When the Brookings Institution and Urban Institute claim any tax reform will “lose trillions” they are comparing their static estimates of revenues from those plans (which assume tax rates could double or be cut in half with no effect on growth or tax avoidance) to totally unrealistic “baseline” projections from the Congresional Budget Office. Those CBO projections assume that rapid 2.4% annual increases in real hourly compensation over the next decade will push more people into higher tax brackets every year. As a result, the average tax burden supposedly rises forever — from 17.7% of GDP in 2015 to 19.9% in 2045 and 23.8% by 2090. And, typical of static estimates, this ever-increasing tax burden is imagined to have no bad effects on the economy.
Such a high level of federal taxation never happened in the past (20% was a record set in the tech stock boom of 2000) and it will never happen in the future. In short, this is an entirely bogus basis by which to judge tax reform plans.

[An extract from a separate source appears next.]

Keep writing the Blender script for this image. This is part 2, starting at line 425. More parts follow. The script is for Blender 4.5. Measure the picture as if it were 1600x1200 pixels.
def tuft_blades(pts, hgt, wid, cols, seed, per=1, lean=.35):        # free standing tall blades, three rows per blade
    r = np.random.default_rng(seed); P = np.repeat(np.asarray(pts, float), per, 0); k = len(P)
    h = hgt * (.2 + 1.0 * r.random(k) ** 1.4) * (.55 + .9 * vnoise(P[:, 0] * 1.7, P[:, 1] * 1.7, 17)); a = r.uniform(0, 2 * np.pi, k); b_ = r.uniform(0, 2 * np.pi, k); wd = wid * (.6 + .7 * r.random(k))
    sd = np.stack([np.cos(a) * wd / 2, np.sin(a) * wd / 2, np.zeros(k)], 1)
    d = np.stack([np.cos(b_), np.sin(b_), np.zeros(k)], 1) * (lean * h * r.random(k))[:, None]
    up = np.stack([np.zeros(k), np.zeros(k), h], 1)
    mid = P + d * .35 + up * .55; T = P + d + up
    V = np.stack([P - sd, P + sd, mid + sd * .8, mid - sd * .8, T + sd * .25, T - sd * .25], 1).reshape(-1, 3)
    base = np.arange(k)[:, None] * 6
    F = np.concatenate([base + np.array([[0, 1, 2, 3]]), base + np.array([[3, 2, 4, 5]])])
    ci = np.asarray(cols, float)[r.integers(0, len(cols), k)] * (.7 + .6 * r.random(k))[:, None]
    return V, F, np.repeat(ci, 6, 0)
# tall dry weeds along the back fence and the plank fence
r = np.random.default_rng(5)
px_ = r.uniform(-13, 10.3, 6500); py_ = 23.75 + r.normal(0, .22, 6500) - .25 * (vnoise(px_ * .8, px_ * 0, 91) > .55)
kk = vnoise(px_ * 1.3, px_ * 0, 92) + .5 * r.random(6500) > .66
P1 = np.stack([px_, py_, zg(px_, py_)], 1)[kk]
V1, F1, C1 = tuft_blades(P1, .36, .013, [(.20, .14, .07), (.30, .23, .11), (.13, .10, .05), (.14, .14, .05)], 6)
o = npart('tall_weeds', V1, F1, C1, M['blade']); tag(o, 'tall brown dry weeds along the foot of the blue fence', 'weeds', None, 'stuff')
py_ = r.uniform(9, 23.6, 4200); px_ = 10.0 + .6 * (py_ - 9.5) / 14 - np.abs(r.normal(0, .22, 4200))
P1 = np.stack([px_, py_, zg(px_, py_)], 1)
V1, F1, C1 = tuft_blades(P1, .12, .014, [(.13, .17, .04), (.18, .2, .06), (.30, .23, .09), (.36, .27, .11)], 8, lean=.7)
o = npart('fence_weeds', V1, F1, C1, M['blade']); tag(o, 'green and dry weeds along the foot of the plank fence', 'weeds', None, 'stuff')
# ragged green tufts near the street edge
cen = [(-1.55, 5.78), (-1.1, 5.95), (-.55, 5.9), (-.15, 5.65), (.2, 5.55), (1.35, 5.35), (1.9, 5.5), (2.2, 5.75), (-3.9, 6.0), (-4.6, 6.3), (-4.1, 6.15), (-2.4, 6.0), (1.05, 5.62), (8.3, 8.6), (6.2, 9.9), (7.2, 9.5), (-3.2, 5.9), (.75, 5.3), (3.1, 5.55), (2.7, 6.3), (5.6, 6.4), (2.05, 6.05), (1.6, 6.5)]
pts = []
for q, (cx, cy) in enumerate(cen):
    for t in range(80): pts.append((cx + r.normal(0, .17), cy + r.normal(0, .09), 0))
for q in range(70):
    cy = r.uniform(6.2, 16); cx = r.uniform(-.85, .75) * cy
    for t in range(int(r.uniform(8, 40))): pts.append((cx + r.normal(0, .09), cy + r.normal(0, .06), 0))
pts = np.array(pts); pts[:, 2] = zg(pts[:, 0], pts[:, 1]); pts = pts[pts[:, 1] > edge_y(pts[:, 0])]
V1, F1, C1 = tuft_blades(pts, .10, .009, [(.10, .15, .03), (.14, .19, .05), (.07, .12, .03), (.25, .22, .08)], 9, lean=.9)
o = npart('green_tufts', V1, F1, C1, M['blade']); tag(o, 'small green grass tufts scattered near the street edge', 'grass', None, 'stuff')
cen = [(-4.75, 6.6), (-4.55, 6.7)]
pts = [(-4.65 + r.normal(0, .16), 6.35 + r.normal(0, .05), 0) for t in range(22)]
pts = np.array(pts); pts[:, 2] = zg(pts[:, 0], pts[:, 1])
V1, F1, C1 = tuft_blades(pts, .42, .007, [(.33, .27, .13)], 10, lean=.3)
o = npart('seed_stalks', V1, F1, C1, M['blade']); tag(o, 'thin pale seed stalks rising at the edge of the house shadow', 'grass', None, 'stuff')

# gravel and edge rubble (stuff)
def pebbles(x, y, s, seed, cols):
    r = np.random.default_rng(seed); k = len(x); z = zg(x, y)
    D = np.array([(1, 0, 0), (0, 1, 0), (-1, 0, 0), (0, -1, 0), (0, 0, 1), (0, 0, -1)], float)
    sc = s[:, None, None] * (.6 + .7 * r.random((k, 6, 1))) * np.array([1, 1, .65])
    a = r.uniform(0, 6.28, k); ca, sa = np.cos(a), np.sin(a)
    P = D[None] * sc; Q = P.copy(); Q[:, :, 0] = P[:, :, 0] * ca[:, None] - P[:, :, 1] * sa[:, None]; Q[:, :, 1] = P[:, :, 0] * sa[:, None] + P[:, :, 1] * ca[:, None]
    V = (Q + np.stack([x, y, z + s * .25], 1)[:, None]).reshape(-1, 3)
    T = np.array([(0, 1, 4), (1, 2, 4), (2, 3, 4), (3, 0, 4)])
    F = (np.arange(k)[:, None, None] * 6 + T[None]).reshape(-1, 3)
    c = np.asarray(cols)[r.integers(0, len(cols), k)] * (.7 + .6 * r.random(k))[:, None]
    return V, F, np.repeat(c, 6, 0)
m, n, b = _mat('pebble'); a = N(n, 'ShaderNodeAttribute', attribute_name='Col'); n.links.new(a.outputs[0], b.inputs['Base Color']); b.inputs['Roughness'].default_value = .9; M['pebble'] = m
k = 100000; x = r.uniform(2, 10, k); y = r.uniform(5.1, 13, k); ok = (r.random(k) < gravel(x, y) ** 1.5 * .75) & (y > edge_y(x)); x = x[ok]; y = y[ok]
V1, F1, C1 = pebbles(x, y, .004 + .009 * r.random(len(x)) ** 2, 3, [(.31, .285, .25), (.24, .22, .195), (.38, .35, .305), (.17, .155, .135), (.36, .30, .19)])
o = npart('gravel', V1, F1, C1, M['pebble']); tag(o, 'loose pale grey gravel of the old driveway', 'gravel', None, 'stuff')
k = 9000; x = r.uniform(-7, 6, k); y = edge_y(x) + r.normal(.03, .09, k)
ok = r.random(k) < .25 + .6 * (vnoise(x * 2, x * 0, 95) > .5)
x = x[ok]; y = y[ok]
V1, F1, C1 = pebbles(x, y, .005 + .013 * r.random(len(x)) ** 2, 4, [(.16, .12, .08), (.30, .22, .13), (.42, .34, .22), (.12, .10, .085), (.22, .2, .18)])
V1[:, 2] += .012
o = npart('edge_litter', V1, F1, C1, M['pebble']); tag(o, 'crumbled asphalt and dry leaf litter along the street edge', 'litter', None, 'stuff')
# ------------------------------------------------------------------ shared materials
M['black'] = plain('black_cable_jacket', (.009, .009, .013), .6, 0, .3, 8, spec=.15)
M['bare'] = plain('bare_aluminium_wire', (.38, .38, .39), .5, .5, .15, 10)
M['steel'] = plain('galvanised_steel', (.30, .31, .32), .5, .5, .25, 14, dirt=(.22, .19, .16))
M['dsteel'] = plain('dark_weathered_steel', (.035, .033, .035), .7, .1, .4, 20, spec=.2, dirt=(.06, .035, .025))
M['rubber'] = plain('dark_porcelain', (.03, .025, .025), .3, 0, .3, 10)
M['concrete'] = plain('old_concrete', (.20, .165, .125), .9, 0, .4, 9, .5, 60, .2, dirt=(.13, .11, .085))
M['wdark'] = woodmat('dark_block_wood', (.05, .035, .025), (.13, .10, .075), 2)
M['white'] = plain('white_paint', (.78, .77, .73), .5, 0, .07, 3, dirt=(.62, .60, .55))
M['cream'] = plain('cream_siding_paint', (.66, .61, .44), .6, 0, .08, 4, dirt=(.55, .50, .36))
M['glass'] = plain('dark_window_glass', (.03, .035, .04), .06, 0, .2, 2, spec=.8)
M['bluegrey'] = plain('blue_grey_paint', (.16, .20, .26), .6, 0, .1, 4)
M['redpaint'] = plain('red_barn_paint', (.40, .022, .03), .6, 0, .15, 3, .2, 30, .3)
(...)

A far more sensible question would be this:
Will the Cruz or Rubio tax reforms raise just as much money as the Obama “tax increase” has — namely, 17.5% of GDP from 2013 to 2015. If so, then real tax revenues will grow faster after reform because real GDP growth will surely be at least 1.2% faster — or a middling 3.5% a year, which is all the cautious Tax Foundation estimates suggest.